::: Stored data

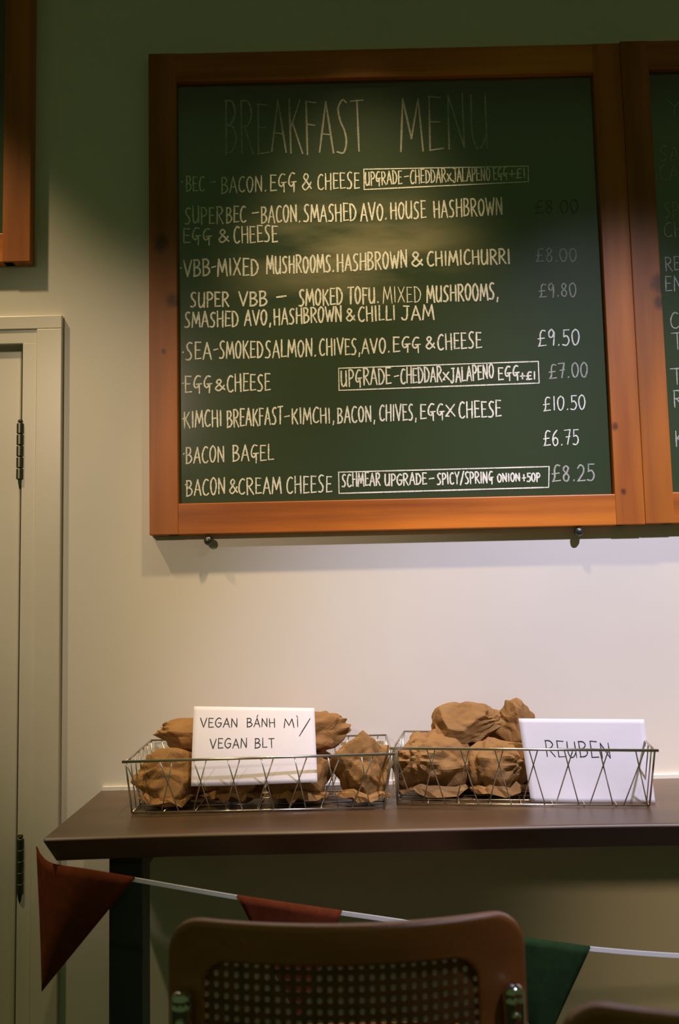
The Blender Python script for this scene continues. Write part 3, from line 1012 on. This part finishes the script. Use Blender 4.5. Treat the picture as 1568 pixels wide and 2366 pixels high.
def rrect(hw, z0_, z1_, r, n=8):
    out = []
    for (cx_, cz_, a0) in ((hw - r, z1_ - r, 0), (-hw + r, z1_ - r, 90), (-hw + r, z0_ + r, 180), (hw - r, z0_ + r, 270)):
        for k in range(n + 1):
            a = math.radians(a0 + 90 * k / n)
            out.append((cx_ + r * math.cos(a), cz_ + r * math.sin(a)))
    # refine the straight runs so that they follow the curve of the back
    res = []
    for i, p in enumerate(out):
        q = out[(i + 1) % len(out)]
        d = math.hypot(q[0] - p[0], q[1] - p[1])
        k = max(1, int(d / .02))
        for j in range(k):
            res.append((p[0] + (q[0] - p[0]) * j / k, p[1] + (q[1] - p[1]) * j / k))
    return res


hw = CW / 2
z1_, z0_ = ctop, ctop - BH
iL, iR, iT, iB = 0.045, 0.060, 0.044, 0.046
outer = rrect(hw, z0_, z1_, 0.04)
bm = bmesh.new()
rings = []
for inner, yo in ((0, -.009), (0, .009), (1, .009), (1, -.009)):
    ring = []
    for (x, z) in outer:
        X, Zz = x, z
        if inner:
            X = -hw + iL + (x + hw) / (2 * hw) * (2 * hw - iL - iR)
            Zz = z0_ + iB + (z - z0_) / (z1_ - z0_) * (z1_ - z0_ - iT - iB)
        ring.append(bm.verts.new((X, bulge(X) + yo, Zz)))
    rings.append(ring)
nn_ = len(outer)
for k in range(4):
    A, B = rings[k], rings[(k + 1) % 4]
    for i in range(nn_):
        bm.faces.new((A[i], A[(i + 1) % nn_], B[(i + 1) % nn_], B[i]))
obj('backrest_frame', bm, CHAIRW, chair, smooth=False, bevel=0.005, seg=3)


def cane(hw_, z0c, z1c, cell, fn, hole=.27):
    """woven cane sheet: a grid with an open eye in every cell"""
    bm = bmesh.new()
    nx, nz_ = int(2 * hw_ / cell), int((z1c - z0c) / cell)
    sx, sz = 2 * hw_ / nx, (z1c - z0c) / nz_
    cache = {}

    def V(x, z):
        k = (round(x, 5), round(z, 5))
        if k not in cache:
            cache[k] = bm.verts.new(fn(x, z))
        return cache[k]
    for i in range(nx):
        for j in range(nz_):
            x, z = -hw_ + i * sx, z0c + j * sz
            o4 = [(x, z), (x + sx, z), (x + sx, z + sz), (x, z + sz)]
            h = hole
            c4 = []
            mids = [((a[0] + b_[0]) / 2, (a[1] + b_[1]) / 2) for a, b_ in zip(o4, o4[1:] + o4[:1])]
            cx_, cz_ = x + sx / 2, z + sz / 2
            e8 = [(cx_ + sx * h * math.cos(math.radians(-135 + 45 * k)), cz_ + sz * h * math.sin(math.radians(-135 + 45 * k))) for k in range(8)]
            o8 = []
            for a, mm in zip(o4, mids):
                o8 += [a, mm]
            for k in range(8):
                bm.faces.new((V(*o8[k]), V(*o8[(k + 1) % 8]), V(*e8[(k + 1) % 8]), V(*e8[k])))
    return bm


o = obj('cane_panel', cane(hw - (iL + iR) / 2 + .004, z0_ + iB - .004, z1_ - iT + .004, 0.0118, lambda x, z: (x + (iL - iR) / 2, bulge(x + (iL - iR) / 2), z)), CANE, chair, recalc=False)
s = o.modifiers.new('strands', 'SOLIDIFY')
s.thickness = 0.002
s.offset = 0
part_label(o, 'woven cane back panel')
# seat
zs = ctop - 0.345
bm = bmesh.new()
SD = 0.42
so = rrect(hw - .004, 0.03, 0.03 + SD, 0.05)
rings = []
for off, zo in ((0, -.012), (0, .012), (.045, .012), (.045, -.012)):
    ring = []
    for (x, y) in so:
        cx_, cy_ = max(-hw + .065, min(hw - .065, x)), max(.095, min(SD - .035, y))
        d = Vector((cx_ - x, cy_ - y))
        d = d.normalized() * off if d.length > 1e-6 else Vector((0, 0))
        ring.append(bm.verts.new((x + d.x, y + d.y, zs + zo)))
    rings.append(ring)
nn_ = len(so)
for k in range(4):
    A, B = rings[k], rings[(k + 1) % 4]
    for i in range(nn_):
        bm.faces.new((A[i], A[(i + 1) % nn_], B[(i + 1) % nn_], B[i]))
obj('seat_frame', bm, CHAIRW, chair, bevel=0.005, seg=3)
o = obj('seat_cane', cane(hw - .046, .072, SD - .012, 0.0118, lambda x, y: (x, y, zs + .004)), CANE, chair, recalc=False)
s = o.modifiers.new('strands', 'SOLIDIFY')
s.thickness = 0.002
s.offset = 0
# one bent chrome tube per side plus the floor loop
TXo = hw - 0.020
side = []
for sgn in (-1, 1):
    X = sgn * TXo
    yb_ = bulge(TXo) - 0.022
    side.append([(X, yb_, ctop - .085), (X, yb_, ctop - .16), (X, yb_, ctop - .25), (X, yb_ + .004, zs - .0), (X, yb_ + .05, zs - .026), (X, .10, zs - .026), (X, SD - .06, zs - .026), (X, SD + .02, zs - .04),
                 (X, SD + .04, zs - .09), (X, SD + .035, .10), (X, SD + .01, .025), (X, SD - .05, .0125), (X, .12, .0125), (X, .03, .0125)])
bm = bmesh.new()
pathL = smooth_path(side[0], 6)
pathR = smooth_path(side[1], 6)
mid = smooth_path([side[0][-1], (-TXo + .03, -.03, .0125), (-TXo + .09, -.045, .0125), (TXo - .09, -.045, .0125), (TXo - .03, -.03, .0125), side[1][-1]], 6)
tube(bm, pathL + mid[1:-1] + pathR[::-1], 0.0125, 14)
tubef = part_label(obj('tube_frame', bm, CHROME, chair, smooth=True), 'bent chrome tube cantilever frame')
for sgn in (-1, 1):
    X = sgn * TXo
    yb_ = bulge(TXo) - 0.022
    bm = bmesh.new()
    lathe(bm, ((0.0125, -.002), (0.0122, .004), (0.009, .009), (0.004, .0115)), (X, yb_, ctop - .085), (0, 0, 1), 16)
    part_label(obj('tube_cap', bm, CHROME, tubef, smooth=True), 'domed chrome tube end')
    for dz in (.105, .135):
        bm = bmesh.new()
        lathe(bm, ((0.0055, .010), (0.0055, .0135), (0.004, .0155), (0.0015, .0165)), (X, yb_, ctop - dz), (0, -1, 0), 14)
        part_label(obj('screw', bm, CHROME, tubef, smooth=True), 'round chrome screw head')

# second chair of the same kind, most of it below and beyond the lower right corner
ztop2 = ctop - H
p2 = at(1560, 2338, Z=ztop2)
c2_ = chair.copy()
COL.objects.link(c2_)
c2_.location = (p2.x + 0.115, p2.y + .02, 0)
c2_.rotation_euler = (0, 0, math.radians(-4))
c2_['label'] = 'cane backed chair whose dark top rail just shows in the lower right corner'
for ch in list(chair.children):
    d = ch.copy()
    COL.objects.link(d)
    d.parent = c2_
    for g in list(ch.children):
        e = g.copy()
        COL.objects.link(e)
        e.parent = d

::::::

◆ The exercise ◆
Restate the material word for word from its first line through the line containing "smooth=False, bevel=0.005, seg=3)", both included; the pictures do not belong in it.

◆ Answer to this exercise ◆
The Blender Python script for this scene continues. Write part 3, from line 1012 on. This part finishes the script. Use Blender 4.5. Treat the picture as 1568 pixels wide and 2366 pixels high.
def rrect(hw, z0_, z1_, r, n=8):
    out = []
    for (cx_, cz_, a0) in ((hw - r, z1_ - r, 0), (-hw + r, z1_ - r, 90), (-hw + r, z0_ + r, 180), (hw - r, z0_ + r, 270)):
        for k in range(n + 1):
            a = math.radians(a0 + 90 * k / n)
            out.append((cx_ + r * math.cos(a), cz_ + r * math.sin(a)))
    # refine the straight runs so that they follow the curve of the back
    res = []
    for i, p in enumerate(out):
        q = out[(i + 1) % len(out)]
        d = math.hypot(q[0] - p[0], q[1] - p[1])
        k = max(1, int(d / .02))
        for j in range(k):
            res.append((p[0] + (q[0] - p[0]) * j / k, p[1] + (q[1] - p[1]) * j / k))
    return res


hw = CW / 2
z1_, z0_ = ctop, ctop - BH
iL, iR, iT, iB = 0.045, 0.060, 0.044, 0.046
outer = rrect(hw, z0_, z1_, 0.04)
bm = bmesh.new()
rings = []
for inner, yo in ((0, -.009), (0, .009), (1, .009), (1, -.009)):
    ring = []
    for (x, z) in outer:
        X, Zz = x, z
        if inner:
            X = -hw + iL + (x + hw) / (2 * hw) * (2 * hw - iL - iR)
            Zz = z0_ + iB + (z - z0_) / (z1_ - z0_) * (z1_ - z0_ - iT - iB)
        ring.append(bm.verts.new((X, bulge(X) + yo, Zz)))
    rings.append(ring)
nn_ = len(outer)
for k in range(4):
    A, B = rings[k], rings[(k + 1) % 4]
    for i in range(nn_):
        bm.faces.new((A[i], A[(i + 1) % nn_], B[(i + 1) % nn_], B[i]))
obj('backrest_frame', bm, CHAIRW, chair, smooth=False, bevel=0.005, seg=3)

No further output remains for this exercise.